2. The method as recited in claim 1, further comprising forming a seal between the completion and the liner with a packer.

3. The method as recited in claim 2, further comprising employing a subsurface safety valve along the completion at a location above the liner.

4. The method as recited in claim 3, wherein suspending comprises suspending the liner from well casing via the liner hanger.

5. The method as recited in claim 3, wherein positioning comprises positioning the choke which is in the form of a passive choke.

6. The method as recited in claim 3, wherein positioning comprises positioning the choke which is in the form of an active choke.

7. The method as recited in claim 3, wherein positioning comprises positioning the choke which is in the form of a wireless active choke.

8. The method as recited in claim 3, wherein positioning comprises positioning the choke which is in the form of an inline flow control valve.

9. The method as recited in claim 3, wherein positioning comprises positioning the choke which is in the form of a drop-in mechanical choke.

10. The method as recited in claim 3, wherein positioning comprises positioning the choke which is in the form of an electrical choke.

11. The method as recited in claim 3, wherein positioning comprises positioning the choke which is in the form of a wireless, electrical choke.

12. A system for use in a well, comprising: a completion disposed in a borehole, the completion being configured to accommodate an injection operation; a subsurface safety valve positioned along the completion; and a choke located along the completion at a location downhole of the subsurface safety valve, the choke being configured to control pressure of the injection fluid such that the injection fluid above the choke is maintained at a pressure above a phase transition line of the injection fluid so as to protect the subsurface safety valve against an unwanted decrease in temperature.

13. The system as recited in claim 12, further comprising a liner suspended within the borehole via a liner hanger, the completion extending into the liner such that the choke is located within the liner while the subsurface safety valve is located uphole from the liner.

14. The system as recited in claim 12, wherein the choke comprises a passive choke.

15. The system as recited in claim 12, wherein the choke comprises an active choke.
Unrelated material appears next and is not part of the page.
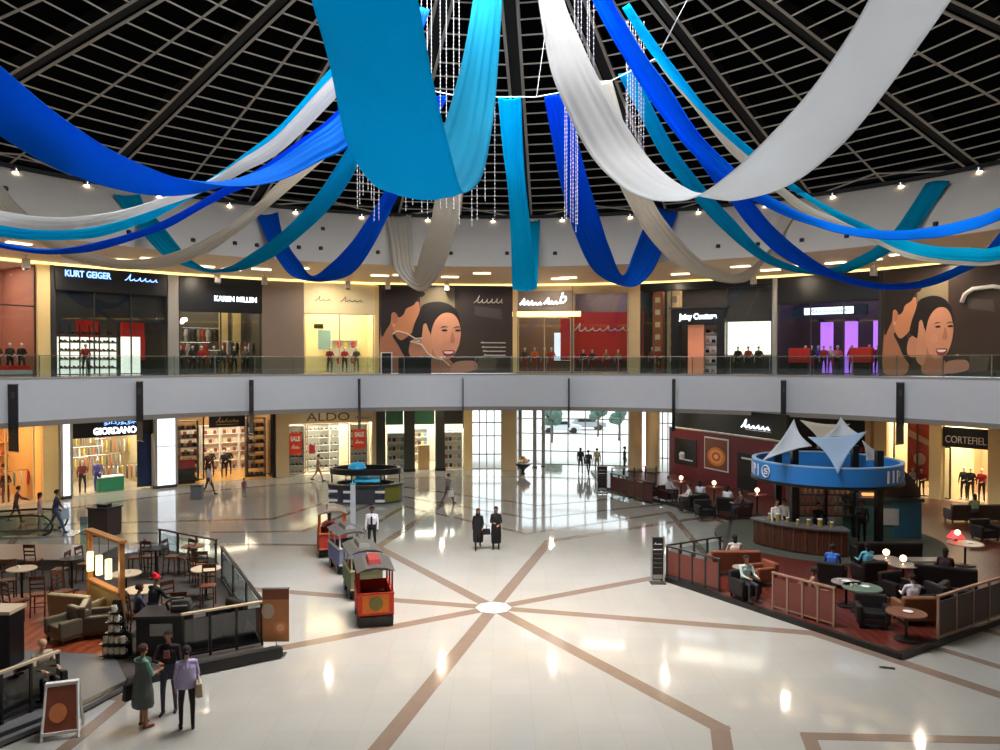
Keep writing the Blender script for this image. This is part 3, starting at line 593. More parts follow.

16. The system as recited in claim 12, wherein the choke comprises a wireless active choke.

17. The system as recited in claim 12, wherein the choke comprises an electrically powered choke.

18. A method, comprising: deploying a completion downhole into a borehole; providing the completion with equipment for facilitating a desired injection operation; positioning a choke below the equipment; delivering an injection fluid down through the completion; and using the choke to control pressure of the injection fluid such that the injection fluid above the choke is maintained at a pressure above a phase transition line of the injection fluid so as to protect the equipment and the borehole against an unwanted decrease in temperature due to phase change.

19. The method as recited in claim 18, wherein delivering the injection fluid comprises delivering carbon dioxide (CO2).

20. The method as recited in claim 18, wherein deploying comprises deploying the completion downhole to a liner suspended in the borehole via a liner hanger; and wherein positioning comprises positioning the choke within the completion at a location within the liner.